**TO DO**
Write the material out again, line by line, exactly as it is.

^^^^

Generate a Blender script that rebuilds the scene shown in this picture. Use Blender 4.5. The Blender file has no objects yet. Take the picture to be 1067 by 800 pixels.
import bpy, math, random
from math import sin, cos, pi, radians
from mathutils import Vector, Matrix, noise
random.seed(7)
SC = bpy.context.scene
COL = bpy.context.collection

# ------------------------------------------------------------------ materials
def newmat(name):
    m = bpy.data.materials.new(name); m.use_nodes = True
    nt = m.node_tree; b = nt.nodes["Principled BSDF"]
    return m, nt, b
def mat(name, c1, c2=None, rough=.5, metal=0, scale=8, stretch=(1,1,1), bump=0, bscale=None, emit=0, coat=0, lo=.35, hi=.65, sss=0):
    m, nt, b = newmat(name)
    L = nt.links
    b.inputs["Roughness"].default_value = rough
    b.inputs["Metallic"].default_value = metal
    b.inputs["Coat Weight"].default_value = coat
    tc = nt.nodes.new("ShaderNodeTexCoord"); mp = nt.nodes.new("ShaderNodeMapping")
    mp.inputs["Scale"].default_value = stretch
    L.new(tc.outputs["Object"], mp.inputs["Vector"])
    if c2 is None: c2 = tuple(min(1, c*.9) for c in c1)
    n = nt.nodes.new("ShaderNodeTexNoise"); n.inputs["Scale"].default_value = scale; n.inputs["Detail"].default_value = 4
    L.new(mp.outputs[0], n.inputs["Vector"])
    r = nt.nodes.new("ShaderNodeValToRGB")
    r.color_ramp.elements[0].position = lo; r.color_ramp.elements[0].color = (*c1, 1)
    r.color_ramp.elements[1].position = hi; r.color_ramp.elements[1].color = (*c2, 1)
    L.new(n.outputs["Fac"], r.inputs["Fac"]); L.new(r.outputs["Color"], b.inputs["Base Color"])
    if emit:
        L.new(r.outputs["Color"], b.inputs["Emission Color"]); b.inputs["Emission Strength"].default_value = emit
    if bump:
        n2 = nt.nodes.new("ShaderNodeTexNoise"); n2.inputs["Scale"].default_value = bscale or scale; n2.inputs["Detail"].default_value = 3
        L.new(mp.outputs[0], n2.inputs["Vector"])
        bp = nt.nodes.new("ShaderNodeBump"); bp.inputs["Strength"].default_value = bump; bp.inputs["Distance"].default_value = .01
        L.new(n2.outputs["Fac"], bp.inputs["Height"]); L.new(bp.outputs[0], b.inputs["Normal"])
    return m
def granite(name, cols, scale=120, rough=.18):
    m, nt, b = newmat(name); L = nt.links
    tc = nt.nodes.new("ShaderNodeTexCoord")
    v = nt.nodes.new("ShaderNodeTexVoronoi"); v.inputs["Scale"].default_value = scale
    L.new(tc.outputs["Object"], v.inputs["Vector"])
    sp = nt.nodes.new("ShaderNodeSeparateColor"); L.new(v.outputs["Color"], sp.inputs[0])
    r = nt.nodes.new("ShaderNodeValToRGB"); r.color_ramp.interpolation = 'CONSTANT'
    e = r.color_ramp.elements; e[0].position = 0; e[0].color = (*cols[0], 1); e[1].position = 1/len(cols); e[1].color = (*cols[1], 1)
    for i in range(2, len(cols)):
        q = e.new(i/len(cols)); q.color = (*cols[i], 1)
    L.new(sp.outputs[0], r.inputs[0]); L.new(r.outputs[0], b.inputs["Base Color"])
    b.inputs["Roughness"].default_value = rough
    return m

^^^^

**FINISHED ANSWER**
Generate a Blender script that rebuilds the scene shown in this picture. Use Blender 4.5. The Blender file has no objects yet. Take the picture to be 1067 by 800 pixels.
import bpy, math, random
from math import sin, cos, pi, radians
from mathutils import Vector, Matrix, noise
random.seed(7)
SC = bpy.context.scene
COL = bpy.context.collection

# ------------------------------------------------------------------ materials
def newmat(name):
    m = bpy.data.materials.new(name); m.use_nodes = True
    nt = m.node_tree; b = nt.nodes["Principled BSDF"]
    return m, nt, b
def mat(name, c1, c2=None, rough=.5, metal=0, scale=8, stretch=(1,1,1), bump=0, bscale=None, emit=0, coat=0, lo=.35, hi=.65, sss=0):
    m, nt, b = newmat(name)
    L = nt.links
    b.inputs["Roughness"].default_value = rough
    b.inputs["Metallic"].default_value = metal
    b.inputs["Coat Weight"].default_value = coat
    tc = nt.nodes.new("ShaderNodeTexCoord"); mp = nt.nodes.new("ShaderNodeMapping")
    mp.inputs["Scale"].default_value = stretch
    L.new(tc.outputs["Object"], mp.inputs["Vector"])
    if c2 is None: c2 = tuple(min(1, c*.9) for c in c1)
    n = nt.nodes.new("ShaderNodeTexNoise"); n.inputs["Scale"].default_value = scale; n.inputs["Detail"].default_value = 4
    L.new(mp.outputs[0], n.inputs["Vector"])
    r = nt.nodes.new("ShaderNodeValToRGB")
    r.color_ramp.elements[0].position = lo; r.color_ramp.elements[0].color = (*c1, 1)
    r.color_ramp.elements[1].position = hi; r.color_ramp.elements[1].color = (*c2, 1)
    L.new(n.outputs["Fac"], r.inputs["Fac"]); L.new(r.outputs["Color"], b.inputs["Base Color"])
    if emit:
        L.new(r.outputs["Color"], b.inputs["Emission Color"]); b.inputs["Emission Strength"].default_value = emit
    if bump:
        n2 = nt.nodes.new("ShaderNodeTexNoise"); n2.inputs["Scale"].default_value = bscale or scale; n2.inputs["Detail"].default_value = 3
        L.new(mp.outputs[0], n2.inputs["Vector"])
        bp = nt.nodes.new("ShaderNodeBump"); bp.inputs["Strength"].default_value = bump; bp.inputs["Distance"].default_value = .01
        L.new(n2.outputs["Fac"], bp.inputs["Height"]); L.new(bp.outputs[0], b.inputs["Normal"])
    return m
def granite(name, cols, scale=120, rough=.18):
    m, nt, b = newmat(name); L = nt.links
    tc = nt.nodes.new("ShaderNodeTexCoord")
    v = nt.nodes.new("ShaderNodeTexVoronoi"); v.inputs["Scale"].default_value = scale
    L.new(tc.outputs["Object"], v.inputs["Vector"])
    sp = nt.nodes.new("ShaderNodeSeparateColor"); L.new(v.outputs["Color"], sp.inputs[0])
    r = nt.nodes.new("ShaderNodeValToRGB"); r.color_ramp.interpolation = 'CONSTANT'
    e = r.color_ramp.elements; e[0].position = 0; e[0].color = (*cols[0], 1); e[1].position = 1/len(cols); e[1].color = (*cols[1], 1)
    for i in range(2, len(cols)):
        q = e.new(i/len(cols)); q.color = (*cols[i], 1)
    L.new(sp.outputs[0], r.inputs[0]); L.new(r.outputs[0], b.inputs["Base Color"])
    b.inputs["Roughness"].default_value = rough
    return m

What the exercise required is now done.